Obama had held five straight days of meeting with congressional leaders at the White House, but none of the three options he proposed - deficit cuts of $4 trillion, $2 trillion or $1.5 trillion over 10 years - were unlocking enough support to increase the debt ceiling by the $2.4 trillion Obama wants to make it last beyond the 2012 elections.
Essentially declaring those discussions over, Senate Republican leader Mitch McConnell said Friday: ""Now the debate will move from a room in the White House to the House and Senate floors." By day's end, House Speaker John Boehner held at least two top-level meetings, one with White House Chief of Sta ff Bill Daley and Treasury Secretary Tim Geithner, and the other with House Democratic leader Nancy Pelosi.

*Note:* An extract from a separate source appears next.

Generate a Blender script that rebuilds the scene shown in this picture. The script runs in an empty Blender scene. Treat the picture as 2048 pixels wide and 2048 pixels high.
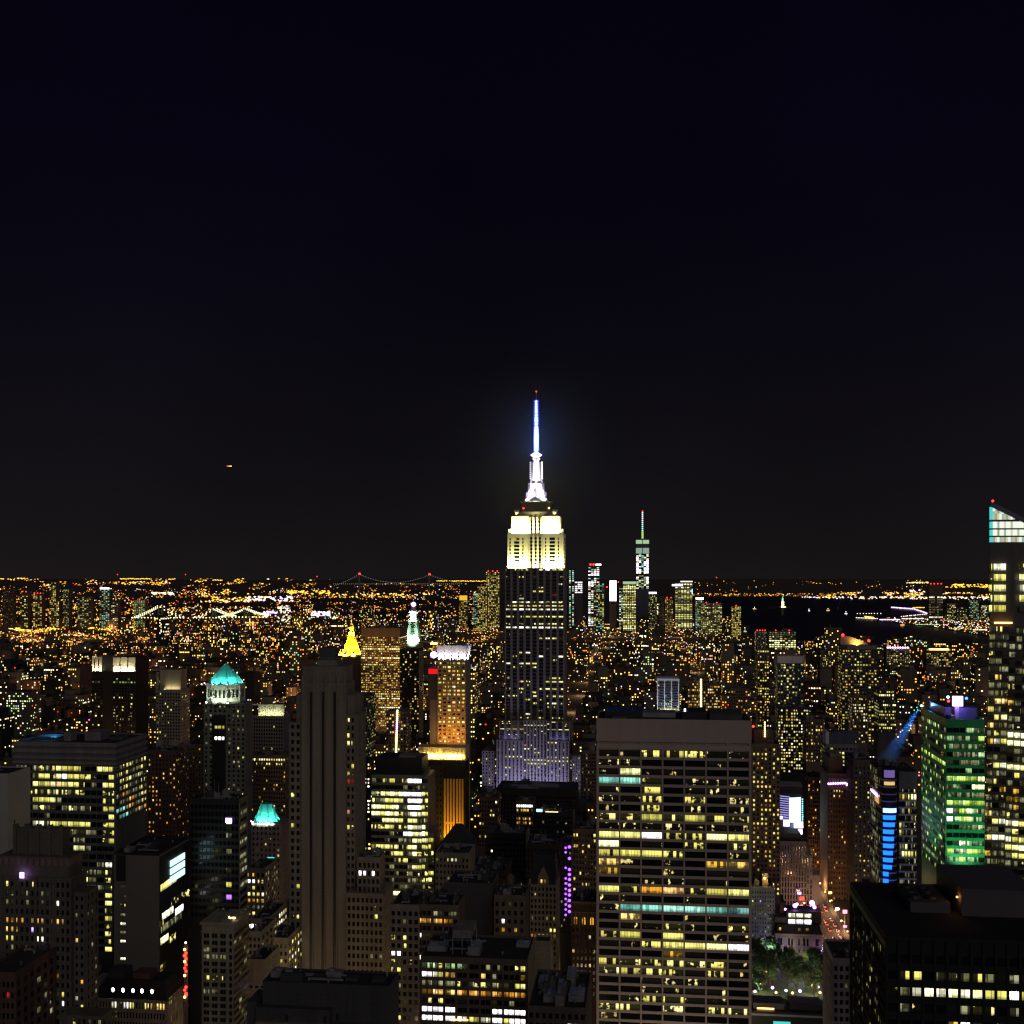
import bpy, math, random
from mathutils import Vector, noise as mnoise

RNG = random.Random(11)
SC = bpy.context.scene
COL = SC.collection
R = math.radians

# ------------------------------------------------------------------ camera, sky, city glow, exposure
FP, CX, HY, H = 2300.0, 1024.0, 1150.0, 265.0      # focal length in px of a 2048 px frame, horizon row, eye height in m
AV = R(6.6)                                        # the avenues run 6.6 degrees off the view axis
CA, SA = math.cos(AV), math.sin(AV)

cd = bpy.data.cameras.new('camera')
cam = bpy.data.objects.new('camera', cd)
COL.objects.link(cam)
cam.location = (0, 0, H)
cam.rotation_euler = (R(90), 0, 0)
cd.sensor_width = 36.0
cd.lens = 36.0 * FP / 2048.0
cd.shift_y = (HY - 1024.0) / 2048.0
cd.clip_start, cd.clip_end = 1.0, 120000.0
SC.camera = cam

wd = bpy.data.worlds.new('World')
SC.world = wd
wd.use_nodes = True
nt = wd.node_tree
nt.nodes.clear()
def N(tree, t, **kw):
    n = tree.nodes.new(t)
    for k, v in kw.items():
        setattr(n, k, v)
    return n
wo = N(nt, 'ShaderNodeOutputWorld'); bg = N(nt, 'ShaderNodeBackground'); tc = N(nt, 'ShaderNodeTexCoord')
sep = N(nt, 'ShaderNodeSeparateXYZ'); nt.links.new(tc.outputs['Generated'], sep.inputs[0])
rp = N(nt, 'ShaderNodeValToRGB'); nt.links.new(sep.outputs['Z'], rp.inputs[0])
cr = rp.color_ramp
cr.elements[0].position = 0.0; cr.elements[0].color = (.0092, .0074, .0078, 1)
cr.elements[1].position = 0.5; cr.elements[1].color = (.0011, .0008, .0044, 1)
for p, c in ((.04, (.0070, .0060, .0068, 1)), (.10, (.0050, .0044, .0060, 1)), (.2, (.0031, .0027, .0056, 1)), (.34, (.0016, .0013, .0050, 1))):
    e = cr.elements.new(p); e.color = c
# the glow of the rest of the city behind the viewer, low over the roofs
mb = N(nt, 'ShaderNodeMapRange'); mb.inputs['From Min'].default_value = .05; mb.inputs['From Max'].default_value = -.7
nt.links.new(sep.outputs['Y'], mb.inputs['Value'])
mz = N(nt, 'ShaderNodeMapRange'); mz.inputs['From Min'].default_value = .55; mz.inputs['From Max'].default_value = 0.0
nt.links.new(sep.outputs['Z'], mz.inputs['Value'])
mm = N(nt, 'ShaderNodeMath', operation='MULTIPLY'); nt.links.new(mb.outputs[0], mm.inputs[0]); nt.links.new(mz.outputs[0], mm.inputs[1])
gl = N(nt, 'ShaderNodeMix', data_type='RGBA'); gl.inputs[7].default_value = (.060, .050, .052, 1)
sn = N(nt, 'ShaderNodeTexNoise'); sn.inputs['Scale'].default_value = 2.6; sn.inputs['Detail'].default_value = 4; nt.links.new(tc.outputs['Generated'], sn.inputs[0])
sm = N(nt, 'ShaderNodeMapRange'); sm.inputs['From Min'].default_value = .3; sm.inputs['From Max'].default_value = .7; sm.inputs['To Min'].default_value = .80; sm.inputs['To Max'].default_value = 1.2
nt.links.new(sn.outputs['Fac'], sm.inputs['Value'])
sv = N(nt, 'ShaderNodeVectorMath', operation='SCALE'); nt.links.new(rp.outputs[0], sv.inputs[0]); nt.links.new(sm.outputs[0], sv.inputs['Scale'])
nt.links.new(mm.outputs[0], gl.inputs[0]); nt.links.new(sv.outputs[0], gl.inputs[6])
nt.links.new(gl.outputs[2], bg.inputs[0]); bg.inputs[1].default_value = 1.0
nt.links.new(bg.outputs[0], wo.inputs[0])

sl = bpy.data.lights.new('city_glow_lamp', 'SUN'); city_glow_lamp = bpy.data.objects.new('city_glow_lamp', sl); COL.objects.link(city_glow_lamp)
sl.energy = 0.27; sl.angle = R(50); sl.color = (1.0, .90, .86)  # added lamp standing in for the glow of the city behind the viewer
city_glow_lamp.rotation_euler = Vector((-.30, .90, -.45)).to_track_quat('-Z', 'Y').to_euler()

SC.view_settings.view_transform = 'Standard'; SC.view_settings.look = 'None'
SC.view_settings.exposure = 0.0; SC.view_settings.gamma = 1.0
cy = SC.cycles
cy.max_bounces = 3; cy.diffuse_bounces = 2; cy.glossy_bounces = 2; cy.transmission_bounces = 2; cy.volume_bounces = 0
cy.sample_clamp_indirect = .6; cy.sample_clamp_direct = 0
cy.use_denoising = True
cy.caustics_reflective = False; cy.caustics_refractive = False
cy.filter_width = 1.35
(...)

In search of a deal, Obama has used a combination of private meetings with congressional leaders and high visibility press conferences, radio addresses and public statements in an effort to win the public to his side. His pitch is also aimed at independent voters, to whom he is presenting himself as a willing compromiser.
In a White House video distributed Saturday by Obama senior adviser David Plouffe to supporters, Obama is shown praising the virtue of compromise to a group of Democratic, Republican and independent students. He noted that President Abraham Lincoln's Emancipation Proclamation permitted slavery in border states loyal to the Union, in an attempt to hold the nation together.
"Here you've got a wartime president whose making a compromise around probably the greatest moral issue that the country ever faced because he understood that `right now, my job is to win the war and to maintain the union,'" Obama said.
"Can you imagine how the (liberal news outlet) Huffington Post would have reported on that? It would have been blistering. Think about it, `Lincoln sells out slaves.'"
He told the students: "The nature of our democracy and the nature of our politics is to marry principle to a political process that means you don't get 100 percent of what you want."